Wednesday, 10 August 2011

A Withered Fig Tree


DAILY BYTE

On Monday the question was asked. ‘What do you stand for?’ We heard the story of the man in Tiananmen Square who made a bold and courageous stand. While few of us will be called upon to make a stand of such public proportions, make no mistake that ALL of us, sooner or later, will be presented with circumstances where we will have to choose whether we will take a stand or not. How we choose will speak volumes about our integrity.

It happened for Jesus when he entered the temple in that last fateful week of his life – as Matthew tells the story. He saw what was going on. It angered him. He knew that it was wrong. And so he took a stand – courageously driving out all who were buying and selling, overturning the tables of the money changers and the benches of the traders.

As he does so he quotes from the scriptures, ‘My house will be called a house of prayer, but you are making it a den of robbers,’ he said.

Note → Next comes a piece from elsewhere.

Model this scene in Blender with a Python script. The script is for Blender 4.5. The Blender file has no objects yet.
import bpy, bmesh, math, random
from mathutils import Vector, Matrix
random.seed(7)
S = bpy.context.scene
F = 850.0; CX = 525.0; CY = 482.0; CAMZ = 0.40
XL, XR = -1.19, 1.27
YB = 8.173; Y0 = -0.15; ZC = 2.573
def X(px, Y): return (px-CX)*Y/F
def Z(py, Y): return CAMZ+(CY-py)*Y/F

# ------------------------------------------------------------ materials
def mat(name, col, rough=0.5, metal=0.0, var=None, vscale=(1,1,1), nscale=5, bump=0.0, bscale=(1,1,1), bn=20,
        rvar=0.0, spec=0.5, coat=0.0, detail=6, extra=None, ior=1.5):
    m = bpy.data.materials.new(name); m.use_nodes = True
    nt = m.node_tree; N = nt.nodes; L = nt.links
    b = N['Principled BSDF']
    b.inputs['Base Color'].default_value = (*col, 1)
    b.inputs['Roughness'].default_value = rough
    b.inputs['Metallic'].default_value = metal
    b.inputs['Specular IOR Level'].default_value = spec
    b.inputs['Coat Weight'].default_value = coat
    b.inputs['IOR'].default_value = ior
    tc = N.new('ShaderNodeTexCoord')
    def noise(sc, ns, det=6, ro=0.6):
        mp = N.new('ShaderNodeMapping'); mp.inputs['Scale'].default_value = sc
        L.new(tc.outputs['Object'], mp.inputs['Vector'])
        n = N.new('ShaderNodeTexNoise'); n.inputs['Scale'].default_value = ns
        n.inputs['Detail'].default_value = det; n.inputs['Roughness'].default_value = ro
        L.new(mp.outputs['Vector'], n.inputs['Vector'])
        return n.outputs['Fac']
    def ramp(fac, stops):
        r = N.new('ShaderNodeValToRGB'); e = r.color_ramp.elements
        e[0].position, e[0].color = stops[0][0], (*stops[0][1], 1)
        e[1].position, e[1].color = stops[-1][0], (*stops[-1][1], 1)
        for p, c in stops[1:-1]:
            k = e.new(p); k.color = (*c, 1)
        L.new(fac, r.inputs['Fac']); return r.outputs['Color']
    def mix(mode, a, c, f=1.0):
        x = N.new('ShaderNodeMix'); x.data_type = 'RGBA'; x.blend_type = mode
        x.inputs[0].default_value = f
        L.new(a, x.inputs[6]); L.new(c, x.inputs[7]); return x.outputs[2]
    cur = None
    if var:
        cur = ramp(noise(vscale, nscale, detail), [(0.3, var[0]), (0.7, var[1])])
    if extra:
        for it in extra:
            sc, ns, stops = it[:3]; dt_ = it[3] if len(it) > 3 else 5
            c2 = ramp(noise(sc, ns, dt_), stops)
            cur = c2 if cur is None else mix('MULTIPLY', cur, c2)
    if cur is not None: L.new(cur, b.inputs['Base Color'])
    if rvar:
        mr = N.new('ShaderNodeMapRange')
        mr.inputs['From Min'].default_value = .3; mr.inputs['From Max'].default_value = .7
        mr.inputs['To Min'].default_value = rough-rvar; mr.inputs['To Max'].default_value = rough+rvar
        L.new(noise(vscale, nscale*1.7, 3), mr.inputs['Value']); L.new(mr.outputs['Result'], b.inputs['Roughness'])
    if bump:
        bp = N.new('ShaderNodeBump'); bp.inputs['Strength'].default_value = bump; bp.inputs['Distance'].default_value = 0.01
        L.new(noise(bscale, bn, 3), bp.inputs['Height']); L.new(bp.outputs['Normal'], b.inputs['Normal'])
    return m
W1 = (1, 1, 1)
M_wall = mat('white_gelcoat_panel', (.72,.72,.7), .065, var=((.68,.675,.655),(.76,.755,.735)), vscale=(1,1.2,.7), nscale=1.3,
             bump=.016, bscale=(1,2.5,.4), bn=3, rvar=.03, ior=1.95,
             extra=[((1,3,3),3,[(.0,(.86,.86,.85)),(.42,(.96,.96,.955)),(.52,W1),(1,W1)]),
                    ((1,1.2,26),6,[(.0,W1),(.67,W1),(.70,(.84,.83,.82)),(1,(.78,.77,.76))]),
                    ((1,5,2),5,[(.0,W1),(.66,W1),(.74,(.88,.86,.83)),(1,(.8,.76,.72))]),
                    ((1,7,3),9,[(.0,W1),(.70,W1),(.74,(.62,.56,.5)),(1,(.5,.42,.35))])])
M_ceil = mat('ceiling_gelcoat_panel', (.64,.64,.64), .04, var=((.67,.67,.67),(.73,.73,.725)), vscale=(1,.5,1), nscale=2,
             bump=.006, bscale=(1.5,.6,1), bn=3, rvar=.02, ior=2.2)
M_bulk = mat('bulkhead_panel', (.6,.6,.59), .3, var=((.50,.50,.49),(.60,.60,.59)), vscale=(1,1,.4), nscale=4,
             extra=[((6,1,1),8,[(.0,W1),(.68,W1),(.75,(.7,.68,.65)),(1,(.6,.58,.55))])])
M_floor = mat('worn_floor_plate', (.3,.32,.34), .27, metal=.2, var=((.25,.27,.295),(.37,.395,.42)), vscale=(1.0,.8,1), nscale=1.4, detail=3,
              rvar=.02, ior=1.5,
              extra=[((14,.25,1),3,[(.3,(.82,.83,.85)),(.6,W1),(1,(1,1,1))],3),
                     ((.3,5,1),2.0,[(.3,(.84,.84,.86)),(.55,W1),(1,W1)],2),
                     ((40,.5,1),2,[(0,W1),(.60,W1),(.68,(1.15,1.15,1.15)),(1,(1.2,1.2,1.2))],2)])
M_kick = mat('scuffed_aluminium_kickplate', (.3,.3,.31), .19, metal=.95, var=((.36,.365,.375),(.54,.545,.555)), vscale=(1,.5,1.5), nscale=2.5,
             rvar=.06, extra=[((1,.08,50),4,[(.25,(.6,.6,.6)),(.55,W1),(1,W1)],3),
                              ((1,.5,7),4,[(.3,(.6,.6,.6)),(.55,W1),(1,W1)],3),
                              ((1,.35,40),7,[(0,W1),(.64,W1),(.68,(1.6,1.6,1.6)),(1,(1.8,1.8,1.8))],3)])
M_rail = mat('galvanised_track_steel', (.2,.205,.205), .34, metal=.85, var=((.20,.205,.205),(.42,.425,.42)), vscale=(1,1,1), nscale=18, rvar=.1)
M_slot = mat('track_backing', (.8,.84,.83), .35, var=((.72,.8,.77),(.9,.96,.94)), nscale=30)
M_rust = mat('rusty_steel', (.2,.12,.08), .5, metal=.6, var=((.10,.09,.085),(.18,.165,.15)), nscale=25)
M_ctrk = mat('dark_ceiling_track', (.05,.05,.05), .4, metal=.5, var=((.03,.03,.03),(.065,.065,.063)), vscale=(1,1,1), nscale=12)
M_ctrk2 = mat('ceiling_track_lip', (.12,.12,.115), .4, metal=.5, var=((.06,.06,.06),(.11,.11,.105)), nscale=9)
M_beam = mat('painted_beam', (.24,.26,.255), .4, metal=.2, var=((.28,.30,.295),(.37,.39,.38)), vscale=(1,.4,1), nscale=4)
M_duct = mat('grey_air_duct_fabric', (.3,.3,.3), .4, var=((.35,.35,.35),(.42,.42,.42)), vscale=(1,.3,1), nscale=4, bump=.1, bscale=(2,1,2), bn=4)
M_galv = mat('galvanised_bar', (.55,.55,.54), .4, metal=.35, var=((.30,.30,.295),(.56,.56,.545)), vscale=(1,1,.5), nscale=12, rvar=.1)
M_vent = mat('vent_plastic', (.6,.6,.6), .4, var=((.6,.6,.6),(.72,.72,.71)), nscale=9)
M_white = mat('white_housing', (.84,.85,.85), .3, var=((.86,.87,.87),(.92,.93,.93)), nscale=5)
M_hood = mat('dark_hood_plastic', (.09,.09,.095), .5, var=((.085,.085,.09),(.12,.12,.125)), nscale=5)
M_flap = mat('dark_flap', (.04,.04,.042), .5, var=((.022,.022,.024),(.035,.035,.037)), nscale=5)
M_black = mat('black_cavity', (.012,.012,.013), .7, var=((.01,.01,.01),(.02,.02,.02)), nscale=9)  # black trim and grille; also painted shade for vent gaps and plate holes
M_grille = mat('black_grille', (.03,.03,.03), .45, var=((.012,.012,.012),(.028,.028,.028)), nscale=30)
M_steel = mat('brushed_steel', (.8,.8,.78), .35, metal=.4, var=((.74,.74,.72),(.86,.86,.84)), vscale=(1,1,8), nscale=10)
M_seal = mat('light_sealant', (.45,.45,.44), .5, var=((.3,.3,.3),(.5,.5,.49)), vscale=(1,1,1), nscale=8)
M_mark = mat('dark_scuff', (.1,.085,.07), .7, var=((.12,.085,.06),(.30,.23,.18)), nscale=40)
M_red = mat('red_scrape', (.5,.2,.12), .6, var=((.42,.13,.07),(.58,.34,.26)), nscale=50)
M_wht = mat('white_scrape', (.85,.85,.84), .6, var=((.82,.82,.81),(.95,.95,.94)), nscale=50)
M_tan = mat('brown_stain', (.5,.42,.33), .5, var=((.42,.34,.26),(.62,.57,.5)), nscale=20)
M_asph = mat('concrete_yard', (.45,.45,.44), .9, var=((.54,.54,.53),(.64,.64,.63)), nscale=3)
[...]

Some people think that Jesus was simply referring to the corrupt practices of those who were involved in the sacrificial system of the temple. That his actions were directed against the individuals who were operating there in dishonest ways. But his protest, in fact, goes much deeper than that. We read that Jesus drove out all who were buying and selling in the temple. And what was being sold, and what was being bought? Animals for sacrifice, because offering a sacrifice had become a non-negotiable requirement in order to receive the mercy and grace of God.

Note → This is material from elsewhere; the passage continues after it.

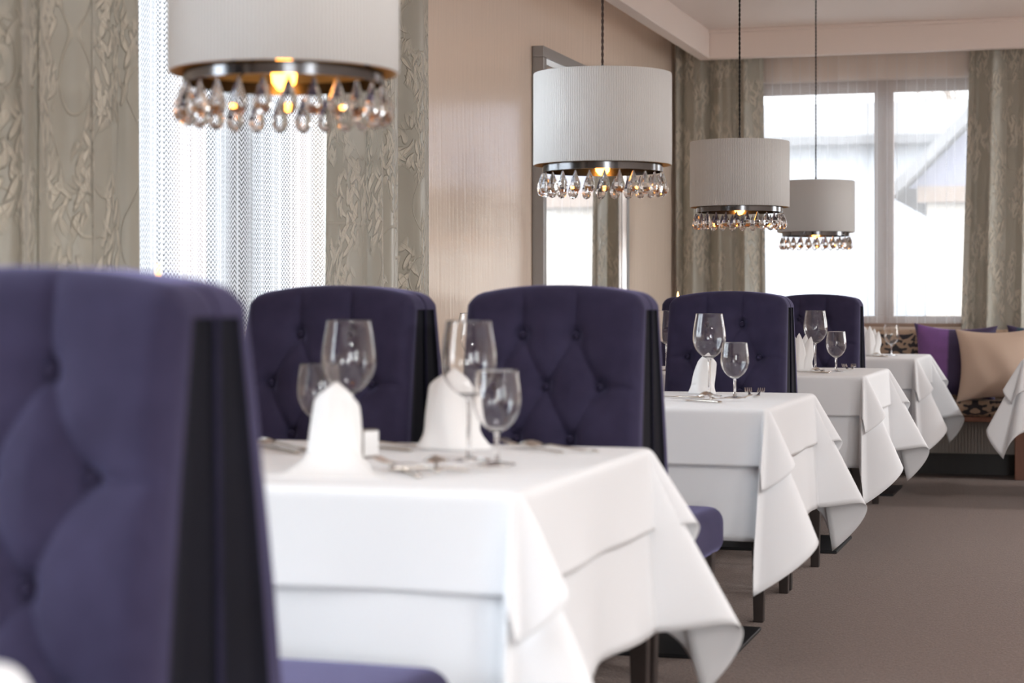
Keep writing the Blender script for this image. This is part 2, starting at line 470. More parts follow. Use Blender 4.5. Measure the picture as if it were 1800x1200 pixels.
for k, op in enumerate(right_fill_ops): window(6 + k, 'x', XR, 1, *op, [(op[0] + op[1]) / 2])
for k, op in enumerate(rear_fill_ops): window(9 + k, 'y', YB, -1, *op, [(op[0] + op[1]) / 2])

# ------------------------------------------------------------------ curtains
def drape(name, mat, along, plane, top, bot, z0, z1, amp, nf, seed, thick=.004, full=1.6, nx=200, nz=40, drift=.5, sharp=0.0):
    """hanging cloth. along='x'/'y' direction; plane = wall-parallel offset of its middle; top=(a,b) bot=(a,b) extents"""
    rnd = random.Random(seed)
    ks = [(nf, 1.0, rnd.random() * 6.28, rnd.uniform(-drift, drift)), (nf * 1.73 + .3, .38, rnd.random() * 6.28, rnd.uniform(-drift, drift)),
          (nf * .47, .5, rnd.random() * 6.28, rnd.uniform(-drift, drift)), (nf * 3.1, .12, rnd.random() * 6.28, rnd.uniform(-drift, drift))]
    P, UV = [], []
    wid = max(top[1] - top[0], bot[1] - bot[0])
    for i in range(nx + 1):
        u = i / nx; row, ur = [], []
        for j in range(nz + 1):
            w = j / nz; z = z0 + (z1 - z0) * w
            a = bot[0] + (top[0] - bot[0]) * w; b = bot[1] + (top[1] - bot[1]) * w
            d = 0; sh = 0
            for k, am, ph, dr in ks:
                th = 2 * PI * k * u + ph + dr * (1 - w) * 2
                d += am * math.sin(th); sh += am * math.sin(2 * th + .5)
            g = amp * (.75 + .35 * (1 - w))
            pos = a + (b - a) * u + sharp * g * .5 * sh
            off = plane + g * d
            row.append((pos, off, z) if along == 'x' else (off, pos, z))
            ur.append((u * wid * full, z))
        P.append(row); UV.append(ur)
    o = MB().grid(P, uv=UV, flip=(along == 'y')).build(name, mat)
    if thick: solid(o, thick)
    return o
DZ0, DZ1 = .02, 2.74
tag(drape('curtain', M['drape'], 'y', -2.42, (3.82, 4.72), (3.82, 4.73), DZ0, DZ1, .046, 3.3, 11, sharp=.7),
    'left grey-green embroidered satin drape at the edge of the photo, behind the nearest chair', 'curtain', 'embroidered drapes')
tag(drape('curtain', M['drape'], 'y', -2.42, (6.17, 7.05), (6.17, 7.08), DZ0, DZ1, .046, 3.2, 5, sharp=.65),
    'embroidered satin drape between the net curtain and the bare beige wall', 'curtain', 'embroidered drapes')
tag(drape('curtain', M['drape'], 'x', 12.405, (-2.55, -1.985), (-2.55, -1.955), DZ0, DZ1, .030, 3.4, 23, sharp=.4),
    'brown embroidered drape in the room corner, left of the end window', 'curtain', 'embroidered drapes')
tag(drape('curtain', M['drape'], 'x', 12.41, (-.685, .12), (-.76, .12), DZ0, DZ1, .030, 4.2, 31, sharp=.4),
    'brown embroidered drape right of the end window, above the beige cushion', 'curtain', 'embroidered drapes')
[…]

And Jesus would have none of it. He could see that this system was robbing people of the chance for an authentic relationship with God. And so he took a stand against that entire sacrificial system. He attacked the prevailing religious paradigm that reduced relationship with God to an economic transaction – as if God’s love and forgiveness were commodities that could be bought. Instead of being a house of prayer, the temple had become a den of robbers. It promised much, but delivered little. The system had the appearance of making things right between people and God, but in fact it wasn’t.

To drive the point home, Matthew tells the strange story of the withering fig tree, immediately after this account of Jesus in the temple. The fruitless fig tree stands as a symbol of what the Temple had become. It was covered in leaves, and so had the appearance of being fruitful. But it wasn’t. And so Jesus rebukes it, and immediately it withers. Which may sound like a harsh and strange thing for Jesus to do. But in essence, his word only served to reveal the true nature of the figtree – that it was indeed fruitless. This is exactly what the Temple had become. And Jesus’ stand made that known.

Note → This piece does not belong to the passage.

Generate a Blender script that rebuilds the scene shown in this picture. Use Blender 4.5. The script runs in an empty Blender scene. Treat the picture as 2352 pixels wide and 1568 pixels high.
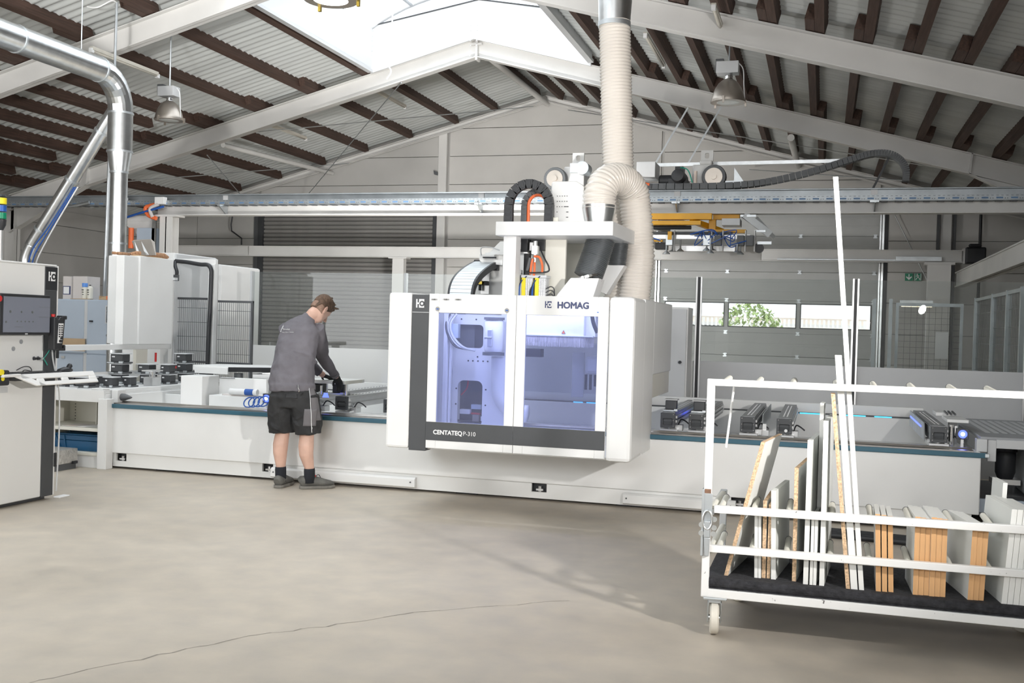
import bpy, math, random
from mathutils import Matrix, Vector
random.seed(7)
SC = bpy.context.scene
COL = SC.collection
R = math.radians
# ------------------------------------------------------------------ camera
cam_d = bpy.data.cameras.new('camera'); cam = bpy.data.objects.new('camera', cam_d); COL.objects.link(cam)
cam_d.sensor_width = 36.0; cam_d.lens = 36.954; cam_d.clip_end = 400
def cam_matrix(yaw, pitch, roll):
    cy, sy, cp, sp, cr, sr = math.cos(yaw), math.sin(yaw), math.cos(pitch), math.sin(pitch), math.cos(roll), math.sin(roll)
    B = Matrix(((1,0,0),(0,0,-1),(0,1,0)))
    Y = Matrix(((cy,0,sy),(0,1,0),(-sy,0,cy)))
    Pm = Matrix(((1,0,0),(0,cp,sp),(0,-sp,cp)))
    Rm = Matrix(((cr,-sr,0),(sr,cr,0),(0,0,1)))
    M = Rm @ Pm @ Y @ B
    W = Matrix((M[0], -M[1], -M[2])).transposed().to_4x4()
    W.translation = (0, 0, 1.45)
    return W
cam.matrix_world = cam_matrix(R(16.48017), R(-0.81561), R(1.62995))
SC.camera = cam
# ------------------------------------------------------------------ world, lights, exposure
SC.view_settings.view_transform = 'Standard'; SC.view_settings.look = 'None'
SC.view_settings.gamma = 1.0; SC.view_settings.use_curve_mapping = False
SC.view_settings.exposure = 0.08
W = bpy.data.worlds.new('overcast_sky'); SC.world = W; W.use_nodes = True
wn = W.node_tree.nodes; wn['Background'].inputs[0].default_value = (0.93, 0.97, 1.0, 1); wn['Background'].inputs[1].default_value = 3.5
def area(name, loc, rot, sx, sy, power, col=(1,1,1), portal=False, shape='RECTANGLE', spread=None):
    l = bpy.data.lights.new(name, 'AREA'); l.shape = shape; l.size = sx; l.size_y = sy; l.energy = power; l.color = col
    if portal: l.cycles.is_portal = True
    if spread: l.spread = R(spread)
    o = bpy.data.objects.new(name, l); o.location = loc; o.rotation_euler = rot; COL.objects.link(o); return o
area('skylight_portal', (-6.1, 5.5, 7.35), (0,0,0), 4.2, 24.6, 10, portal=True)
area('door_window_portal', (-1.2, 23.1, 1.83), (R(-90),0,0), 4.4, 0.55, 10, portal=True)
# photographer's studio flash on a stand to the right of the camera (its reflection shows in the glass fence)
area('studio_flash', (1.65, 3.3, 1.95), (R(106),0,R(50)), 0.16, 0.16, 128, (1.0,0.97,0.94), shape='DISK', spread=118)
# added fill lights left of and behind the camera, lifting roof and frames
area('left_fill_light', (-4.0, 1.5, 2.6), (R(135),0,R(30)), 0.6, 0.6, 640, (1.0,0.99,0.97), shape='DISK', spread=100)
area('front_fill_light', (-3.5, -1.0, 2.15), (R(98),0,R(12)), 0.5, 0.5, 25, (1.0,0.99,0.97), shape='DISK', spread=95)
# added soft fill areas before the windowless near gable, behind the camera
area('near_wall_fill', (-10.2, -6.8, 2.4), (R(90),0,R(-14)), 12.0, 3.6, 640, (0.97,0.985,1.0))
area('high_wall_fill', (-2.0, -6.8, 4.25), (R(82),0,R(5)), 8.0, 1.2, 520, (0.97,0.985,1.0))
# added fill lights hidden behind the machine to brighten far wall and roof
area('far_wall_fill', (-4.6, 12.9, 1.4), (R(98),0,R(18)), 0.6, 0.6, 205, (1.0,0.985,0.96), shape='DISK', spread=120)
area('roof_fill', (-3.6, 12.4, 1.3), (R(180),R(-18),0), 0.6, 0.6, 78, shape='DISK', spread=150)
area('machine_lamp_light', (-2.25, 8.0, 1.66), (0,0,0), 1.5, 0.15, 9, (0.85,0.88,1.0))
cy_ = SC.cycles
cy_.max_bounces = 7; cy_.diffuse_bounces = 4; cy_.glossy_bounces = 3; cy_.transmission_bounces = 3; cy_.transparent_max_bounces = 10
cy_.caustics_reflective = False; cy_.caustics_refractive = False; cy_.sample_clamp_indirect = 6.0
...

So what is all of this saying to you? As you think about your life, how do the examples of that young man in Tiananmen Square, or Jesus in the Temple, challenge and inspire you? Is there anything that would prompt you to make a stand of similar integrity?

As you look around you – what do you see that is wrong? What injustice do you notice? What breaks your heart, and makes you want to weep? What makes you want to say, ‘Enough!’ And take a stand. In what ways might you be standing at a moral crossroads, where nothing less than your integrity is at stake?

PRAY AS YOU GO

God of justice and truth, today we pray for all those who are contemplating taking a stand for justice against what they know to be wrong. We pray for courage for them. We pray for whistle-blowers in private companies or government departments who are

SCRIPTURE PASSAGE

Matthew 21:12-19

Then Jesus entered the temple and drove out all who were selling and buying in the temple, and he overturned the tables of the money-changers and the seats of those who sold doves. He said to them, ‘It is written,

“My house shall be called a house of prayer”;
but you are making it a den of robbers.’

The blind and the lame came to him in the temple, and he cured them. But when the chief priests and the scribes saw the amazing things that he did, and heard the children crying out in the temple, ‘Hosanna to the Son of David’, they became angry and said to him, ‘Do you hear what these are saying?’ Jesus said to them, ‘Yes; have you never read,

“Out of the mouths of infants and nursing babies
you have prepared praise for yourself”?’

He left them, went out of the city to Bethany, and spent the night there.

In the morning, when he returned to the city, he was hungry. And seeing a fig tree by the side of the road, he went to it and found nothing at all on it but leaves. Then he said to it, ‘May no fruit ever come from you again!’ And the fig tree withered at once.